Today’s homeowners desire horizontal fireplaces (not the old-fashioned square kind) surrounded by stacked stone, plaster or steel. They are mostly gas burning due to both convenience and code compliancy.

Instead of shingles, the exteriors of Smith’s houses are “a modern and warm alternative”: horizontal or vertical clear cedar siding — think: premium, no knots and stained a semi-transparent grey to let the wood grain show through.

Open-air House
People are looking for very glazed buildings,” says Steven Nebel, of LABhaus Architects, a firm that “builds spaces that are technologically advanced and environmentally sensitive.” In the past “glassy houses” were a lot like greenhouses. “They were boiling in summer and freezing in winter. These days he employs high-tech solutions and lots of pocket doors to open the entire house – so that there is almost no distinction between inside and out. “The house becomes a pavilion; it’s a Hawaiian lanai idea.

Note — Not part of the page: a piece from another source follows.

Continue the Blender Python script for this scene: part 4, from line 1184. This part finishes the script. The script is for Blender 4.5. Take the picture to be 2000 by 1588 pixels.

His clients want to take the “downtown loft feeling to the beach.” So, he designs an “airy feel everywhere throughout the house.” Case in point: his closets. Eschewing walk-in closets as “feeling suburban,” his are more like “dressing halls.” Instead of walking into a “dark room,” his clients get to dress in “integrated suites” while basking in natural light.”

Hamptonites want “beautiful custom millwork.” His firm has its own cabinetry line, in cahoots with Tabu, an Italian company that makes custom-dyed veneers. In what colors? “Delicate greys and faded beach tones.” The trend is “moving away from oak and maple towards eucalyptus and sycamore, which have an “almost iridescent look.”

Heavy lacquered cabinets are also on the wane, making way for “open pore” finishes (first adapted by Mercedes-Benz) to provide a rich matte “lightly oiled” look. In his quest to create high style with a high level of functionality, Nebel likes to mix handcrafted cabinets with high-tech items such as German stainless steel drawers.

As for floors, he’s using 4-foot by 4-foot tiles of “custom quarried basalt,” a durable volcanic stone that ranges in color from white grey to black, especially in spaces that flow from indoors to outside. “There are no cut lines; it’s that level of craftsmanship that people want.”

Streamlining
“We have two groups of clients,” says Brent Leonard, co-principle of Formarch. “One group wants to simplify. The other says they want to simplify, but means completely the opposite.” The latter will wax enthusiastic about a “super carefree family home,” then request an elevator and separate formal dining room.

The firm gets very few calls for traditional homes, but many for what they’re clients call “modern barns.” By modern they don’t mean flat roofed, a disappointment to Leonard who feels that flat roof structures can be beautifully integrated into the South Fork’s “horizontal topography.” Instead they desire pitched roofs.

While the exteriors don’t “meld into the landscape,” Leonard plays with interior shapes to achieve a “sculptural sensibility,” by doing things like putting dormers “in interesting places and streamlining detailing.”

While everyone seems to want a “kitchen open to the whole house,” it is a trend he doesn’t like. He compromises by a strategic positioning of the room and “giving it segmentation” with partial walls. “It can feel like part of the flow but doesn’t need to be front and center.”

It’s not that there is never a call for a traditional house. The firm designed a new home in Sag Harbor Village to conform to the neighborhood vernacular, while giving a modern twist to such elements as the moldings, for which he avoids curvilinear forms, going instead for a “square interpretation” and placing a glass island in the otherwise traditional kitchen.